Gender modes and roles are established through complex mechanisms both on a societal and an individual level.
Images are central in the process of creating a perceived standard in the understanding, expression and performance of gender. In the context of a patriarchal and phallogocentric culture, images are used to perpetrate a specific mainstream understanding of gender based on concepts such as compulsive heterosexuality, obsessive genderisation and the dogma of the binary.
If, through repetition, a certain ideal is elevated to rule or standard in such a manner, it implies a wrong and right in relations to that standard: to maintain the status quo, certain genders or gender expressions are limited, negated or ostracised.

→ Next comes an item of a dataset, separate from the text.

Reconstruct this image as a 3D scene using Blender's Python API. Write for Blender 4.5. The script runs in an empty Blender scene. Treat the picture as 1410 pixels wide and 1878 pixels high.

“A Grammar Of Gender” looks at the relationship of mutual influence between representation and perception of gender, masculinity and femininity.
It explores the function of the iconography of gender in our visual culture as a means to generate and perpetrate patriarchal ideals and the promotion of specific gender roles and behaviours at the expanses of others.
At the same time, the project engages with the image as a potential place for the deconstruction of the regulative character of our visual heritage and the exploration of new forms of representation.
How is the representation of gender shaped by the way we understand it as a society? And how does its visual representation influence the way in which it is performed on an individual level?
The way we are portrayed as gendered beings, influence how we live as such and how we perceive one another. By unveiling and problematising the influence of representation on our perception of what gender should be, look and act like, we can achieve a freer and truer experience of gender.